Konten ini merupakan kerja sama dengan Kompasiana, setiap artikel menjadi tanggung jawab penulis dan tidak mewakili pandangan redaksi Kompas.com
Coba kita tanya pada diri sendiri: mengapa saat menerima pinjaman rasanya ringan dan melegakan, tetapi ketika tiba waktu melunasi utang justru terasa begitu berat, bahkan memicu rasa enggan dan defensif?
Dalam keseharian, kata utang kerap ditulis sebagai hutang. Meski dalam percakapan nonformal penggunaan ini masih lazim, dalam bahasa tulis resmi bentuk bakunya adalah utang, sebagaimana tercantum dalam Kamus Besar Bahasa Indonesia.
Namun, tulisan ini bukan hendak memperdebatkan soal bahasa, melainkan mengajak kita menengok satu persoalan yang jauh lebih dekat dengan kehidupan banyak orang: sikap kita saat menjadi pihak yang berutang.
Menariknya, seseorang yang belum mampu melunasi utang tidak serta-merta berhadapan dengan jerat hukum, selama tidak ada unsur penipuan di dalamnya.
Di balik aspek hukum tersebut, utang tetap menyisakan beban moral dan psikologis yang sering kali tidak ringan.
Tidak sedikit orang—termasuk penulis—merasakan betapa sulitnya melunasi utang, meskipun secara sadar utang itu dibuat atas pilihan sendiri.
Jika diingat kembali, cara kita berbicara saat meminjam sering kali begitu halus dan penuh persuasi.
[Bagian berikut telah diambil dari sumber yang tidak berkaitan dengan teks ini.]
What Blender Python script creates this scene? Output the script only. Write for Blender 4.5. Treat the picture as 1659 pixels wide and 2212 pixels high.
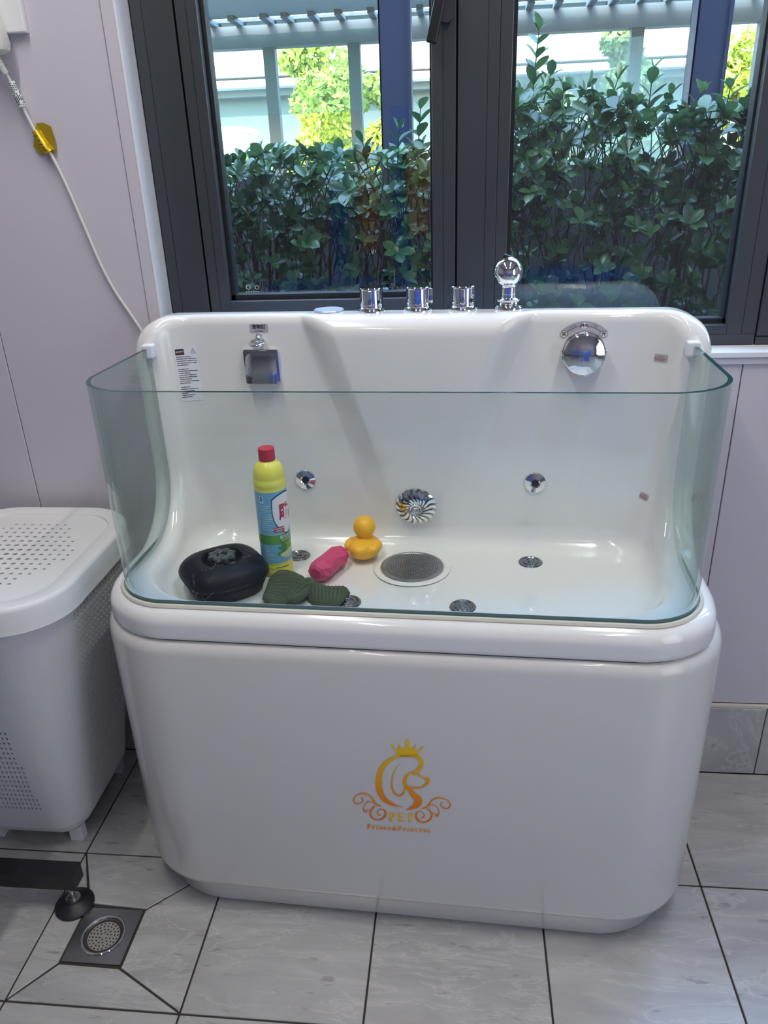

Kata-kata disusun rapi, intonasi dijaga, dan ekspresi wajah menunjukkan harapan.
Anehnya, situasi ini bisa berbalik ketika waktu pelunasan tiba. Nada bicara mengeras, emosi mudah tersulut, dan sikap defensif muncul tanpa disadari.
Fenomena ini menimbulkan pertanyaan: apa sebenarnya yang membuat seseorang merasa berat untuk melunasi utang?
Faktor Eksternal: Tekanan Ekonomi dan Kondisi Finansial
Sebagian kesulitan melunasi utang memang bersumber dari faktor eksternal.
Kondisi ekonomi, penghasilan, kepemilikan aset, hingga besarnya jumlah utang dan bunga pinjaman menjadi variabel yang memengaruhi kemampuan seseorang membayar kewajibannya.
Dalam sistem pinjaman formal—seperti perbankan atau lembaga keuangan—utang biasanya disertai perjanjian tertulis dan jaminan aset.
Karena terstruktur dan diawasi secara hukum, kasus gagal bayar relatif jarang terjadi tanpa konsekuensi yang jelas. Semua pihak tunduk pada mekanisme yang telah disepakati bersama.